YOUR TASK: Return, unaltered, every line from the beginning of the material below up to and including the one with "sun.rotation_euler = (-S).to_track_quat('-Z', 'Y').to_euler()".

GIVEN MATERIAL:
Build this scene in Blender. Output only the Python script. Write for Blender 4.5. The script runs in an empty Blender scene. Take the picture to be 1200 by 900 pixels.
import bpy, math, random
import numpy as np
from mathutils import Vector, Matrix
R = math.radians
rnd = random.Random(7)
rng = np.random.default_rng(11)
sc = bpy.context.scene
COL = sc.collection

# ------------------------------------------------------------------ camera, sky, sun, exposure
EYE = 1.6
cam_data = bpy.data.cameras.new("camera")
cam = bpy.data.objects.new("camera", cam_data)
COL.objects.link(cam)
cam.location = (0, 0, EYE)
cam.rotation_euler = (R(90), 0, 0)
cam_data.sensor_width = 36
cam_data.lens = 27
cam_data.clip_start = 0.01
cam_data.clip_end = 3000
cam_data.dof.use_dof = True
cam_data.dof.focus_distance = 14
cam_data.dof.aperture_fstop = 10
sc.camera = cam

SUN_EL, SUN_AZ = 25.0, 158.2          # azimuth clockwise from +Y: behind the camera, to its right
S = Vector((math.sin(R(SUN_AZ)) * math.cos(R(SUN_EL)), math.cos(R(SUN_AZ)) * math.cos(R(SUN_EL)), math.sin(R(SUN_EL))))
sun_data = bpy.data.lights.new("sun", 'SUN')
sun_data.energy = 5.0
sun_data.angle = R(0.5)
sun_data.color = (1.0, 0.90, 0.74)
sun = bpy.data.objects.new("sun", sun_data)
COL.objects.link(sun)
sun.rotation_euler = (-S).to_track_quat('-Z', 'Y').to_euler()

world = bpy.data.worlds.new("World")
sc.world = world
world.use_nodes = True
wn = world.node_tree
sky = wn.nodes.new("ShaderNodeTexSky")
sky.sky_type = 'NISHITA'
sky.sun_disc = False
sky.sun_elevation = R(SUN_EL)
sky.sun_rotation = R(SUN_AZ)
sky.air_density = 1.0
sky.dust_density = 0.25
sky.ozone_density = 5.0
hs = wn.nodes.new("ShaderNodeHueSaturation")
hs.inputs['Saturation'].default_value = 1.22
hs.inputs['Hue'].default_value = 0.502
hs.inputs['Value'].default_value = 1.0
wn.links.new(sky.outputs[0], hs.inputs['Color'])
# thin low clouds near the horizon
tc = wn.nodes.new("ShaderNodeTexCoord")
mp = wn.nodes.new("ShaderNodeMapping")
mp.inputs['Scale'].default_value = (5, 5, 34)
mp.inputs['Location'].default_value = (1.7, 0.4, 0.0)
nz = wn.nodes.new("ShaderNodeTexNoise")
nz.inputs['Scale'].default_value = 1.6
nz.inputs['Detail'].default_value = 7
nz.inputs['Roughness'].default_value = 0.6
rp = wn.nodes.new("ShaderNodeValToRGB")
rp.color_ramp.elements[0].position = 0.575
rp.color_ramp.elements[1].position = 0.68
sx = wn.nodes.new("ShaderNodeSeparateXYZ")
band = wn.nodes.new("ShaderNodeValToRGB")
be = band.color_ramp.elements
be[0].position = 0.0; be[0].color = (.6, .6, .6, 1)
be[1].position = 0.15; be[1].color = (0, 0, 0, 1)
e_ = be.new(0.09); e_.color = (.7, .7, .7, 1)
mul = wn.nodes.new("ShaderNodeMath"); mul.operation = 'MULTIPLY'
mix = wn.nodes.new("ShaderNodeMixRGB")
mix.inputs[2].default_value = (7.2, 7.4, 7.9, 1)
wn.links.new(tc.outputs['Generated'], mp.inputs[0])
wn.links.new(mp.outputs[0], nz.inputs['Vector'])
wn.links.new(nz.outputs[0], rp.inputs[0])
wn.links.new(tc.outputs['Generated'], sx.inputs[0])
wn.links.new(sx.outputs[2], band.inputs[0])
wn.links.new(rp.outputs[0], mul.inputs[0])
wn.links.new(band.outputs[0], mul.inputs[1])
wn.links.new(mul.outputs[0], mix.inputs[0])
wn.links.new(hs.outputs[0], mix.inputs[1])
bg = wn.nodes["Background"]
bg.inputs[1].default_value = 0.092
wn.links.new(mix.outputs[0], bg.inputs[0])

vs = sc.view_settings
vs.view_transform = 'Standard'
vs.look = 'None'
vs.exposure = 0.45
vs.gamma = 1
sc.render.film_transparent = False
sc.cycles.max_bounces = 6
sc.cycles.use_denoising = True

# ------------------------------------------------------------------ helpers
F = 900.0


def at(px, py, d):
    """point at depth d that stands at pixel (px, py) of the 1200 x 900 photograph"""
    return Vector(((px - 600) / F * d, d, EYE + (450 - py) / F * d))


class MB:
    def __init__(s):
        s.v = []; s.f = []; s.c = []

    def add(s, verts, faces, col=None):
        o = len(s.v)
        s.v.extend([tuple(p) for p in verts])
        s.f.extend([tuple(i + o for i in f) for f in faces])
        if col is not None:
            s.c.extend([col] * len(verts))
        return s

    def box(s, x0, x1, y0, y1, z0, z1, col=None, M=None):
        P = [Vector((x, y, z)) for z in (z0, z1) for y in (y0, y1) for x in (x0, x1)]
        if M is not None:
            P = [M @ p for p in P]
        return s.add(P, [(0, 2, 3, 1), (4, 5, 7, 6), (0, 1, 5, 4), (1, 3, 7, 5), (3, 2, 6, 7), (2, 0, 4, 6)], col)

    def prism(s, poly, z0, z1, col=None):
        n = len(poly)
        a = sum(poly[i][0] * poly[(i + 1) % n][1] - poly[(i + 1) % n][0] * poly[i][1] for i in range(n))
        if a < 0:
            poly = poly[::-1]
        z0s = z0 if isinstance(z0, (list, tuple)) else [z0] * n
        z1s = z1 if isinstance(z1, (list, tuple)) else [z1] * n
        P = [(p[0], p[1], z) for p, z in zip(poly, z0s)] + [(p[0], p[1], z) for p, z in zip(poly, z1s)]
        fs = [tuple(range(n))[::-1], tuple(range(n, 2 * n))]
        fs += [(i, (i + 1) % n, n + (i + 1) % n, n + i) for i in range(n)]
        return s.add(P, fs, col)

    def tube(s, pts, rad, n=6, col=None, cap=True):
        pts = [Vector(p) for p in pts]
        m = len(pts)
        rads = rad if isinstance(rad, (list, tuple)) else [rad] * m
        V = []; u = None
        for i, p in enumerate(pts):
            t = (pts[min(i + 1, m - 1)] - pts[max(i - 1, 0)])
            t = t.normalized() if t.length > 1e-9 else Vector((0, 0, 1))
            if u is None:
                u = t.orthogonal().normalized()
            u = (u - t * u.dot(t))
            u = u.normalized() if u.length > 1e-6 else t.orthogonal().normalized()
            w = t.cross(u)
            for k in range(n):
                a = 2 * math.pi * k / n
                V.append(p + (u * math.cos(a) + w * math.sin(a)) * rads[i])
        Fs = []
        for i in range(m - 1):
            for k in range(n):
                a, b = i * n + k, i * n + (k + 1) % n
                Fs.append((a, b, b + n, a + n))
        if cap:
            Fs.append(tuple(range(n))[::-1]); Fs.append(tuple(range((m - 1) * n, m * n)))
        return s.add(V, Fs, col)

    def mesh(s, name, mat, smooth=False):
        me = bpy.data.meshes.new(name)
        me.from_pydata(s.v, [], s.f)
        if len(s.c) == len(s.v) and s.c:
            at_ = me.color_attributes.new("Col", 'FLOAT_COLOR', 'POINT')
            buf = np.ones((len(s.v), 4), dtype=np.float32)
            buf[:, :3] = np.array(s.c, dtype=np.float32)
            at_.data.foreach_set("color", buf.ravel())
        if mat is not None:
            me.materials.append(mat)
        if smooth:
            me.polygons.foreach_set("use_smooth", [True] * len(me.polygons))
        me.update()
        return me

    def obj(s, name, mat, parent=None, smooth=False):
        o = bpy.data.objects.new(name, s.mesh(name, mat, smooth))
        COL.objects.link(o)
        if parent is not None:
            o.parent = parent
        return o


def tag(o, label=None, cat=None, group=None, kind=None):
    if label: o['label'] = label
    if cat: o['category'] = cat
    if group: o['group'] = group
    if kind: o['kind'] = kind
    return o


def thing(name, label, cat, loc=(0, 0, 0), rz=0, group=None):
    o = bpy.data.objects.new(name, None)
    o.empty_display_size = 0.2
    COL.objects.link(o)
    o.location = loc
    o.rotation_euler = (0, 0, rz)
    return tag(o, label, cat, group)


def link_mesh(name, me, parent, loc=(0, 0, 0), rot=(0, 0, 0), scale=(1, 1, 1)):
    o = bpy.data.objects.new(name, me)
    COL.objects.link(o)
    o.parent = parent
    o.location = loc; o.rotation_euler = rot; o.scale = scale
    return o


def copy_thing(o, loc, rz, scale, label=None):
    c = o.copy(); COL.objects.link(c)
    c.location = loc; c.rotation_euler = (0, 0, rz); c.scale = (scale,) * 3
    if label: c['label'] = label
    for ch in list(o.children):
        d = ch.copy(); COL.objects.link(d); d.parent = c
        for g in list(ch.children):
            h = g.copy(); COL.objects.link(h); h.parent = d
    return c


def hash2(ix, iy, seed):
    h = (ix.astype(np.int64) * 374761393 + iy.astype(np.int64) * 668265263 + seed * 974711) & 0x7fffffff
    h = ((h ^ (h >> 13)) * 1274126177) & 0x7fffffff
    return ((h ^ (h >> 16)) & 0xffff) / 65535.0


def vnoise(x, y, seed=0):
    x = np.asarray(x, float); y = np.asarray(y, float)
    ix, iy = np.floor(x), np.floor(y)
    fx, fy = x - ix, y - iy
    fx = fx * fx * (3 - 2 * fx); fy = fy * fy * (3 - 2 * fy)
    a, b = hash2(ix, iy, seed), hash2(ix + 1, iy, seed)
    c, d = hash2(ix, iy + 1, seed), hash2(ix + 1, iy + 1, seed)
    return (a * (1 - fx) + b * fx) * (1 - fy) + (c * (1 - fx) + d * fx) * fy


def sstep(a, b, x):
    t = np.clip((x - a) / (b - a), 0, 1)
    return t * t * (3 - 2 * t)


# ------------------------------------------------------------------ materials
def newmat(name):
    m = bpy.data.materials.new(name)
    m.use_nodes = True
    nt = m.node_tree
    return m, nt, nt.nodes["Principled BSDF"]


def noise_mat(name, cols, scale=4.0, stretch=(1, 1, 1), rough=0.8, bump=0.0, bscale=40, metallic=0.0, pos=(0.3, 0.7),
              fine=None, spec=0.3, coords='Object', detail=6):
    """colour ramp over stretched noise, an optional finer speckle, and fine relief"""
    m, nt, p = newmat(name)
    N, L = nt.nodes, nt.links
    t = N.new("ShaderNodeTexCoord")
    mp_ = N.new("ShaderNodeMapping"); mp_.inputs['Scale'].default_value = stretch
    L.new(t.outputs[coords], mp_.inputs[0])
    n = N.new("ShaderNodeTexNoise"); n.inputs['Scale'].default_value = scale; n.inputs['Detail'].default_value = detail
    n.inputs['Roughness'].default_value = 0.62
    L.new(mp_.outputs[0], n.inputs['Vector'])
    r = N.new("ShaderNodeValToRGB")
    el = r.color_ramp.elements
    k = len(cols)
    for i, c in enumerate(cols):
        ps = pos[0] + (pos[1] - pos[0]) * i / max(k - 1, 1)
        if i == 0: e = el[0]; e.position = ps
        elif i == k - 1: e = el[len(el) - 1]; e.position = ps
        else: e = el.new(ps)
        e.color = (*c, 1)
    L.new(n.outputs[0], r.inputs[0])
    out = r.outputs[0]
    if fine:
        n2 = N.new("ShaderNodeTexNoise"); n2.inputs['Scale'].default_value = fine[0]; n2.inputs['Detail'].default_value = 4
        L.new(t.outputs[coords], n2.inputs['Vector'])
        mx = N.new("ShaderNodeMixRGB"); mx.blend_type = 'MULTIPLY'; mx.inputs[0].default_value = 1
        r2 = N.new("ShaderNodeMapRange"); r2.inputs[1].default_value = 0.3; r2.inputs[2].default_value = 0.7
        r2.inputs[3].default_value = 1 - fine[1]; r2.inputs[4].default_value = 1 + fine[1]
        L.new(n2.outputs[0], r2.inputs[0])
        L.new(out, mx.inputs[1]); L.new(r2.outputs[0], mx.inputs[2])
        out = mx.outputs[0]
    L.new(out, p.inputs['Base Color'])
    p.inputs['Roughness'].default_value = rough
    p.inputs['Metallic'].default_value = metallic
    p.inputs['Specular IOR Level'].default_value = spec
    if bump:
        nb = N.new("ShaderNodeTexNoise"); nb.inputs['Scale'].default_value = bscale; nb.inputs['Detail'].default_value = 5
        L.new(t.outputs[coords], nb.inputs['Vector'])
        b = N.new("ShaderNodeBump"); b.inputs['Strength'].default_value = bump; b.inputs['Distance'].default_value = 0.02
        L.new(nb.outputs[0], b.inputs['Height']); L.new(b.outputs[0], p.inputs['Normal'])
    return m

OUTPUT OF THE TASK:
Build this scene in Blender. Output only the Python script. Write for Blender 4.5. The script runs in an empty Blender scene. Take the picture to be 1200 by 900 pixels.
import bpy, math, random
import numpy as np
from mathutils import Vector, Matrix
R = math.radians
rnd = random.Random(7)
rng = np.random.default_rng(11)
sc = bpy.context.scene
COL = sc.collection

# ------------------------------------------------------------------ camera, sky, sun, exposure
EYE = 1.6
cam_data = bpy.data.cameras.new("camera")
cam = bpy.data.objects.new("camera", cam_data)
COL.objects.link(cam)
cam.location = (0, 0, EYE)
cam.rotation_euler = (R(90), 0, 0)
cam_data.sensor_width = 36
cam_data.lens = 27
cam_data.clip_start = 0.01
cam_data.clip_end = 3000
cam_data.dof.use_dof = True
cam_data.dof.focus_distance = 14
cam_data.dof.aperture_fstop = 10
sc.camera = cam

SUN_EL, SUN_AZ = 25.0, 158.2          # azimuth clockwise from +Y: behind the camera, to its right
S = Vector((math.sin(R(SUN_AZ)) * math.cos(R(SUN_EL)), math.cos(R(SUN_AZ)) * math.cos(R(SUN_EL)), math.sin(R(SUN_EL))))
sun_data = bpy.data.lights.new("sun", 'SUN')
sun_data.energy = 5.0
sun_data.angle = R(0.5)
sun_data.color = (1.0, 0.90, 0.74)
sun = bpy.data.objects.new("sun", sun_data)
COL.objects.link(sun)
sun.rotation_euler = (-S).to_track_quat('-Z', 'Y').to_euler()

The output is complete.